[Rows from a 3D scene dataset]
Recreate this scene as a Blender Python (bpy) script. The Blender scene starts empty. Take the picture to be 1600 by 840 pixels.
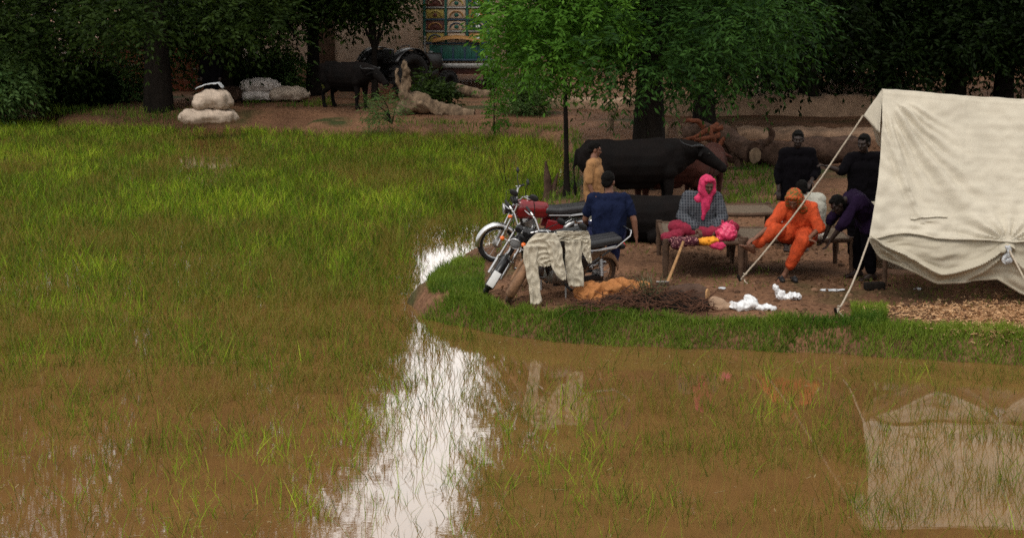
import bpy, bmesh, math, random
import numpy as np
from mathutils import Vector, Matrix, noise as mnoise

random.seed(7)
rng = np.random.default_rng(11)
PI = math.pi
R = math.radians
SC = bpy.context.scene
COL = SC.collection

# ------------------------------------------------------------------ camera geometry
F = 2600.0                       # focal length in photo pixels (1600 wide)
H = 4.1                          # eye height above the water
TH = math.atan(465.0 / F)        # downward pitch
CT, ST = math.cos(TH), math.sin(TH)

def ray(px, py):
    x = (px - 800) / F
    y = -(py - 420) / F
    return (x, CT + ST * y, -ST + CT * y)

def G(px, py, z=0.3):            # where the line of sight meets a level surface
    r = ray(px, py)
    t = (z - H) / r[2]
    return Vector((r[0] * t, r[1] * t, z))

def W(px, py, Y):                # the point at horizontal distance Y
    r = ray(px, py)
    t = Y / r[1]
    return Vector((r[0] * t, Y, H + r[2] * t))

def proj(x, y, z):               # numpy arrays to photo pixels
    dz = z - H
    dep = y * CT - dz * ST
    up = y * ST + dz * CT
    return 800 + F * x / dep, 420 - F * up / dep

# ------------------------------------------------------------------ noise
_T = np.random.default_rng(5).random((256, 256))
def vnoise(x, y):
    xi = np.floor(x).astype(int); yi = np.floor(y).astype(int)
    fx = x - xi; fy = y - yi
    fx = fx * fx * (3 - 2 * fx); fy = fy * fy * (3 - 2 * fy)
    a = _T[xi & 255, yi & 255]; b = _T[(xi + 1) & 255, yi & 255]
    c = _T[xi & 255, (yi + 1) & 255]; d = _T[(xi + 1) & 255, (yi + 1) & 255]
    return (a * (1 - fx) + b * fx) * (1 - fy) + (c * (1 - fx) + d * fx) * fy
def fbm(x, y, o=3):
    s = 0; a = 0.5; t = 0
    for k in range(o):
        s = s + a * vnoise(x * 2 ** k + 17 * k, y * 2 ** k + 31 * k); t += a; a *= .5
    return s / t

# ------------------------------------------------------------------ shoreline and land height
SHORE_PX = [(-900, 168), (-300, 174), (0, 189), (150, 196), (280, 203), (400, 204), (500, 209), (620, 209),
            (700, 212), (790, 216), (868, 221), (880, 250), (876, 285), (846, 318), (806, 350), (762, 384), (752, 402),
            (712, 416), (690, 436), (652, 452), (634, 474), (650, 494), (705, 512), (800, 529), (950, 541), (1150, 549),
            (1350, 559), (1600, 573), (1900, 588), (2600, 600)]
SHORE = np.array([[*G(a, b, 0.0)[:2]] for a, b in SHORE_PX])
def shore_dist(x, y):
    """signed distance to the shoreline, positive on land"""
    x = np.asarray(x, float); y = np.asarray(y, float)
    best = np.full(x.shape, 1e9)
    for i in range(len(SHORE) - 1):
        ax, ay = SHORE[i]; bx, by = SHORE[i + 1]
        dx, dy = bx - ax, by - ay
        t = np.clip(((x - ax) * dx + (y - ay) * dy) / (dx * dx + dy * dy), 0, 1)
        d = np.hypot(x - ax - t * dx, y - ay - t * dy)
        best = np.minimum(best, d)
    P = np.vstack([SHORE, [[60, 13], [60, 400], [-60, 400], [-60, 47]]])
    inside = np.zeros(x.shape, bool)
    n = len(P); j = n - 1
    for i in range(n):
        xi, yi = P[i]; xj, yj = P[j]
        c = ((yi > y) != (yj > y)) & (x < (xj - xi) * (y - yi) / (yj - yi + 1e-12) + xi)
        inside ^= c
        j = i
    return np.where(inside, best, -best)
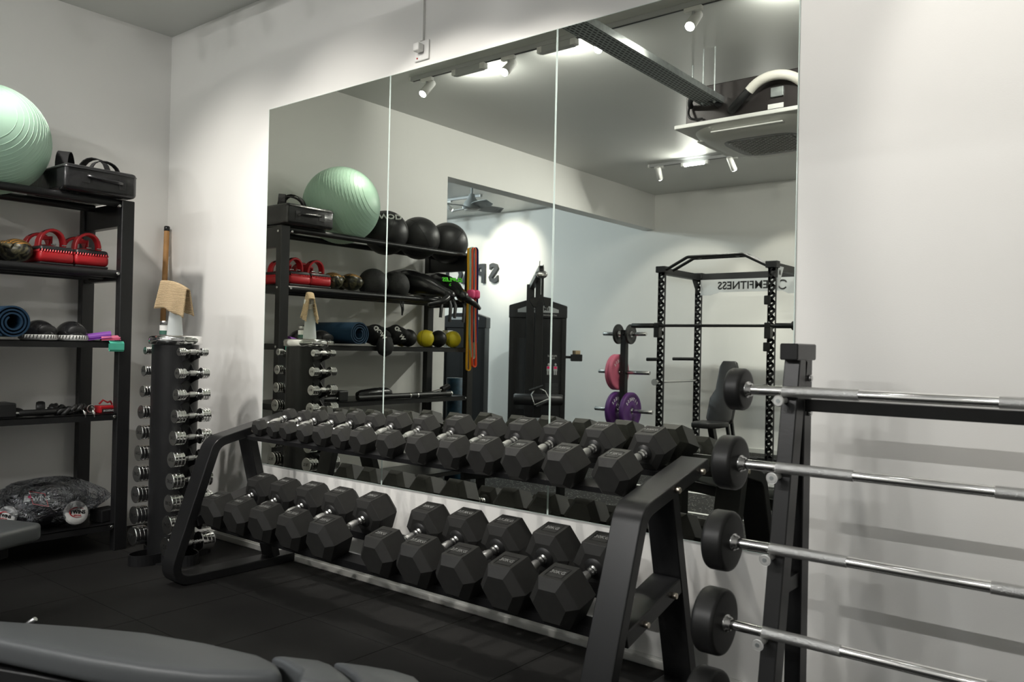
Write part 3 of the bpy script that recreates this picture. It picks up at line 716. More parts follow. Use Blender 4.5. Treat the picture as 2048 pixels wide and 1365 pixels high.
# ================================================================== storage rack along the left wall
RX0, RX1, RY0, RY1, RZ = .03, .555, -2.41, -.49, 1.94
sr = thing('storage_rack', 'tall black steel five-shelf storage rack along the left wall', 'rack', (.29, -1.45, 0))
for y in (RY0, RY1-.07):
    for x in (RX0, RX1-.055):
        p_ = part('post', MB().box(x, x+.055, y, y+.07, 0, RZ), M_BLACK, sr, bevel=(.003, 1))
        h = MB()
        for z in [.28+.19*k for k in range(9)]:
            h.cyl((x+.0275, y-.0006, z), (x+.0275, y+.0706, z), .005, 8)
            h.cyl((x-.0006, y+.035, z), (x+.0556, y+.035, z), .005, 8)
        part('bolt_holes', h, M_BLACK2, p_)
    for z, hh in ((1.865, .13), (1.52, .05), (1.14, .04), (.74, .04), (.13, .04)):
        part('end_crossbar', MB().box(RX0+.055, RX1-.055, y+.01, y+.06, z-hh/2, z+hh/2), M_BLACK, sr, bevel=(.002, 1))
ya, yb = RY0+.07, RY1-.07
def rtube(x, z): part('shelf_tube', MB().cyl((x, ya-.01, z), (x, yb+.01, z), .0215, 16), M_BLACK, sr)
for x in (.19, .51): rtube(x, 1.925)
for x in (.14, .325, .515): rtube(x, 1.530)
for z in (1.155, .757, .150):
    part('shelf_plate', MB().box(RX0+.02, RX1-.008, ya-.01, yb+.01, z-.004, z).box(RX1-.012, RX1-.008, ya-.01, yb+.01, z-.035, z).box(RX0+.02, RX0+.024, ya-.01, yb+.01, z-.035, z), M_BLACK, sr)
for y in (RY0+.085, RY1-.085):
    for z in (1.905, 1.53, 1.14, .742, .135): part('bolt', MB().cyl((RX1-.012, y, z), (RX1+.004, y, z), .0095, 8, ch=.002), M_STEEL, sr)
for y, s_ in ((RY1, 1), (RY0, -1)):
    for z in (1.90, 1.53, 1.14, .742): part('bolt', MB().cyl((RX1-.028, y, z), (RX1-.028, y+s_*.008, z), .0095, 8, ch=.002), M_STEEL, sr)

# ---- top shelf: kick shield, gym ball, three wall balls
px0, px1, py0, py1, pz0, pz1 = .10, .60, -.885, -.50, 1.9475, 2.086
k = thing('kick_shield', 'thick black leather kick shield on the top shelf next to the green ball', 'kick shield', ((px0+px1)/2, (py0+py1)/2, pz0))
part('pad', MB().box(px0, px1, py0, py1, pz0, pz1), M_GLOSSB, k, bevel=(.022, 3))
part('piping', MB().tube([(px0+.02, py0-.001, pz1-.02), (px1-.012, py0-.001, pz1-.02), (px1+.001, py0+.02, pz1-.02), (px1+.001, py1-.02, pz1-.02), (px1-.02, py1+.001, pz1-.02)], .004, 6), M_VINYL_B, k)
def arch(c, along, rise, wd, wv, th=.005, n=10):
    c = Vector(c); along = Vector(along); pts = [c+along*math.cos(PI-PI*i/n)+Vector((0, 0, rise*math.sin(PI*i/n)**.8)) for i in range(n+1)]
    return MB().strip(pts, Vector(wv).normalized()*wd, th)
part('strap', arch((.30, -.76, pz1-.006), (-.07, .05, 0), .120, .060, (.45, .9, 0)), M_CANVAS, k)
part('strap', arch((.36, -.63, pz1-.006), (-.06, -.05, 0), .100, .045, (.45, -.9, 0)), M_CANVAS, k)
part('strap', arch((.47, -.62, pz1-.006), (.02, -.085, 0), .070, .03, (1, .2, 0)), M_CANVAS, k)
hpts = [(px1-.002, -.765, 2.032), (px1+.020, -.758, 2.026), (px1+.024, -.70, 2.020), (px1+.024, -.63, 2.018), (px1+.020, -.598, 2.016), (px1-.002, -.590, 2.014)]
part('side_handle', MB().tube(hpts, .010, 8), M_GLOSSB, k)
part('handle_patch', MB().box(px1-.001, px1+.003, -.80, -.755, 1.995, 2.045), M_VINYL_B, k); part('handle_patch', MB().box(px1-.001, px1+.003, -.60, -.565, 1.985, 2.04), M_VINYL_B, k)

GB = Vector((.35, -1.15, 0)); GR = .280; GB.z = 1.925+math.sqrt((GR+.0215)**2-.16**2)+.001
g = thing('gym_ball', 'large pale green inflatable gym ball on the top shelf', 'gym ball', GB)
part('ball', MB().ell(GB, (GR, GR, GR), 56, 36), M_GREEN, g)
axv = Vector((.86, -.40, .30)).normalized(); rib = MB()
u = axv.cross(Vector((0, 0, 1))).normalized(); v = axv.cross(u)
for i in range(-13, 14):
    h = i/14*.93; rr = math.sqrt(1-h*h)*GR*1.0008
    if abs(i) < 1: continue
    rib.tube([GB+axv*h*GR*1.0008+(u*math.cos(2*PI*q/64)+v*math.sin(2*PI*q/64))*rr for q in range(64)], .0009, 5, True)
part('ribs', rib, M_GREENL, g)
WR = .172
for i, (y, lab) in enumerate(((-1.592, 'black leather wall ball with white print, beside the green gym ball'), (-1.945, 'black leather wall ball in the middle of the top shelf, between two others'), (-2.285, 'black leather wall ball at the end of the top shelf by the hanging bands'))):
    c = Vector((.35, y, 1.925+math.sqrt((WR+.0215)**2-.16**2)+.001))
    t = thing('wall_ball', lab, 'medicine ball', c, group='wall balls on the top shelf')
    part('ball', MB().ell(c, (WR, WR, WR), 40, 26), mat('wall_ball_leather', (.020, .020, .021), .42, bump=(70, .2, .002)), t)
    sb = MB()
    for k_ in range(3):
        ax_ = Vector((math.cos(k_*2.1+i), math.sin(k_*2.1+i), .35+.3*i)).normalized(); u = ax_.cross(Vector((0, .2, 1))).normalized(); v = ax_.cross(u)
        sb.tube([c+(u*math.cos(2*PI*q/48)+v*math.sin(2*PI*q/48))*WR*1.0005 for q in range(48)], .0016, 5, True)
    part('seams', sb, M_BLACK2, t)
    if i == 0:
        n = Vector((.64, .42, .64)).normalized()
        xd = Vector((0, 0, 1)).cross(n).normalized(); xd = -xd; yd = n.cross(xd)
        text('print', 'WOD', .075, M_TEXTW, t, frame(c+n*(WR-.002), xd, yd), .004, .001)

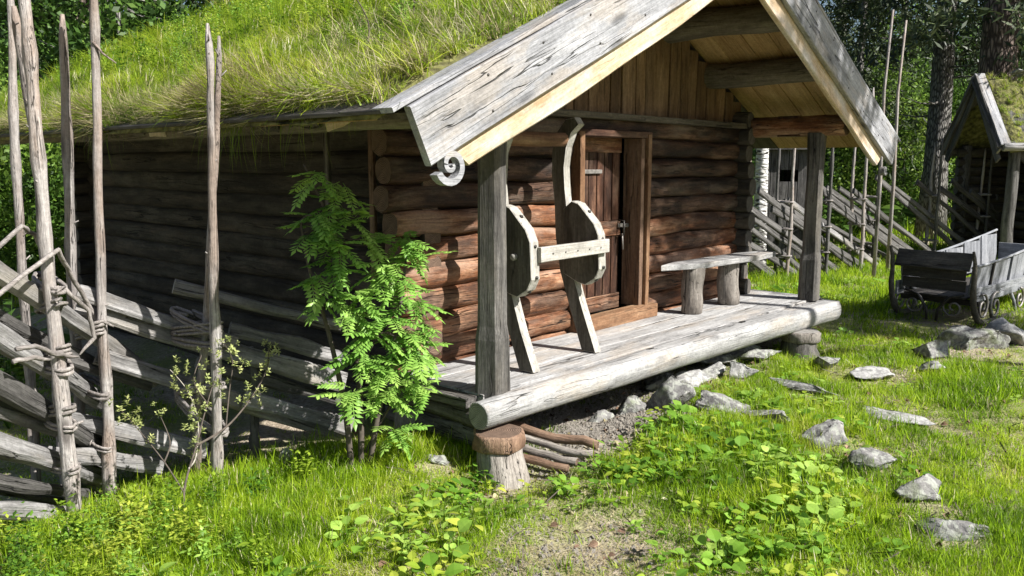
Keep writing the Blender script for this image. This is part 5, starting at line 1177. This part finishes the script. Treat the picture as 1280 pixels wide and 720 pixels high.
# herbs on the roof
n = 620; rx_ = XA - 2.9 + 3.0 * rs.rand(n) ** .7; ry_ = rs.uniform(YF + .6, YB - .3, n); s = rs.uniform(.5, 1.15, n)
scatter('roof_herbs', np.stack([rx_, ry_, sodz(rx_, ry_)], 1), np.stack([rs.uniform(-.3, .3, n), rs.uniform(-.6, 0, n), rs.uniform(0, 6.28, n)], 1), np.stack([s] * 3, 1), rs.choice([0, 1, 2], n), BU)
# grass on the little shelter
n = 900; a = rs.uniform(.2, 3.6, n); b = rs.uniform(-.06, .9, n); pts = np.array([tuple(HT(a[i], b[i], ridge - abs(b[i] - hd) / hd * (ridge - eave) + .09)) for i in range(n)]); s = rs.uniform(.35, .7, n)
scatter('shelter_roof_grass', pts, np.stack([rs.uniform(-.3, .3, n), rs.uniform(-.3, .3, n), rs.uniform(0, 6.28, n)], 1), np.stack([s] * 3, 1), rs.choice([2, 2, 3, 0], n), RT)
# bare stalks on the roof
for (x, y, h) in ((3.55, 4.05, .75), (3.75, 4.4, .5), (3.1, 3.95, .35)):
    z = float(sodz(x, y)); q = curve([(x, y, z - .02), (x + .04, y + .02, z + h * .5), (x - .06, y + .05, z + h)], 5)
    o = tube('dry_stalk', q, [.006 * (1 - .6 * k / len(q)) for k in range(len(q))], 'twig', None, seg=5)
    tag(o, {.75: 'tallest bare brown stalk growing from the roof turf', .5: 'middle sized bare stalk on the roof turf', .35: 'short bare stalk on the roof turf nearest the eave'}[h], 'stalk')
# gravel under and before the porch
V, F = [], []
import itertools
def pebmesh(k):
    rr = random.Random(k); V = [Vector(v) * rr.uniform(.7, 1.2) for v in ((1, 0, 0), (-1, 0, 0), (0, 1, 0), (0, -1, 0), (0, 0, .6), (0, 0, -.6), (.6, .6, .3), (-.6, .5, .3))]
    me = bpy.data.meshes.new('pebble'); import bmesh; bm = bmesh.new(); [bm.verts.new(v) for v in V]; bmesh.ops.convex_hull(bm, input=bm.verts); bm.to_mesh(me); bm.free(); me.materials.append(M['pebble']); return me
PB = unlinked('pebble', [pebmesh(k) for k in range(4)])
n = 16000; gx_ = np.concatenate([rs.normal(4.45, .55, n), rs.normal(2.62, .40, 1500), rs.uniform(3.6, 8, 5000)]); gy_ = np.concatenate([rs.normal(3.28, .20, n), rs.normal(2.15, .25, 1500), rs.uniform(3.3, 3.9, 5000)])
k = (gx_ > 3.3) | (gy_ < 2.9); gx_, gy_ = gx_[k], gy_[k]; n = len(gx_); s = rs.uniform(.003, .011, n) * rs.choice([1, 1, 1.7], n)
scatter('gravel', np.stack([gx_, gy_, hz(gx_, gy_) + s * .2], 1), rs.uniform(-3, 3, (n, 3)), np.stack([s] * 3, 1), rs.randint(0, 4, n), PB)
# litter: bits of dry straw on the bare ground
n = 15200; lx = np.concatenate([rs.normal(2.6, .5, 4200), rs.normal(2.1, .4, 3000), rs.normal(6.6, 1.6, 8000)]); ly = np.concatenate([rs.normal(2.2, .35, 4200), rs.normal(3.1, .3, 3000), rs.normal(1.3, .9, 8000)])
ST_ = unlinked('straw', [mk('straw', [Vector((-.03, -.001, 0)), Vector((.03, -.001, .004)), Vector((.03, .001, .004)), Vector((-.03, .001, 0))], [(0, 1, 2, 3)], 'dry')])
s = rs.uniform(.4, 1.3, n); scatter('straw_litter', np.stack([lx, ly, hz(lx, ly) + .006], 1), np.stack([rs.uniform(-.3, .3, n), rs.uniform(-.3, .3, n), rs.uniform(0, 6.28, n)], 1), np.stack([s] * 3, 1), np.zeros(n), ST_)

# dead leaves and twigs on the ground
V, F = [], []; ovate(V, F, Vector((-.02, 0, 0)), Vector((1, 0, 0)), Vector((0, .3, 1)), .042, .014, .5); LT = [mk('dead_leaf', V, F, 'dry')]
V, F = [], []; ovate(V, F, Vector((-.02, 0, 0)), Vector((1, 0, .2)), Vector((0, .5, 1)), .035, .012, .9); LT.append(mk('dead_leaf', V, F, 'redbark'))
V = [Vector((-.07, 0, 0)), Vector((0, .008, .004)), Vector((.07, -.004, .012)), Vector((.07, 0, .012)), Vector((0, .013, .006)), Vector((-.07, .005, .002))]; LT.append(mk('fallen_twig', V, [(0, 1, 4, 5), (1, 2, 3, 4)], 'twig'))
n = 2600; lx, ly = sample(n, .8, 9, .2, 5); k = inview(lx, ly) & ((lx < 3.3) | (ly < 3.9)); lx, ly = lx[k], ly[k]; n = len(lx); s_ = rs.uniform(.5, 1.5, n)
scatter('leaf_litter', np.stack([lx, ly, hz(lx, ly) + .012], 1), np.stack([rs.uniform(-.6, .6, n), rs.uniform(-.6, .6, n), rs.uniform(0, 6.28, n)], 1), np.stack([s_] * 3, 1), rs.choice([0, 1, 2, 2], n), unlinked('litter', LT))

**Problem details:** Search the data for "this". Copy every matching line.

**Correct output:**
Recreate this scene as a Blender Python (bpy) script. The Blender scene starts empty. Take the picture to be 1600 by 840 pixels.
Write part 3 of the bpy script that recreates this picture. It picks up at line 716. More parts follow. Use Blender 4.5. Treat the picture as 2048 pixels wide and 1365 pixels high.
Keep writing the Blender script for this image. This is part 5, starting at line 1177. This part finishes the script. Treat the picture as 1280 pixels wide and 720 pixels high.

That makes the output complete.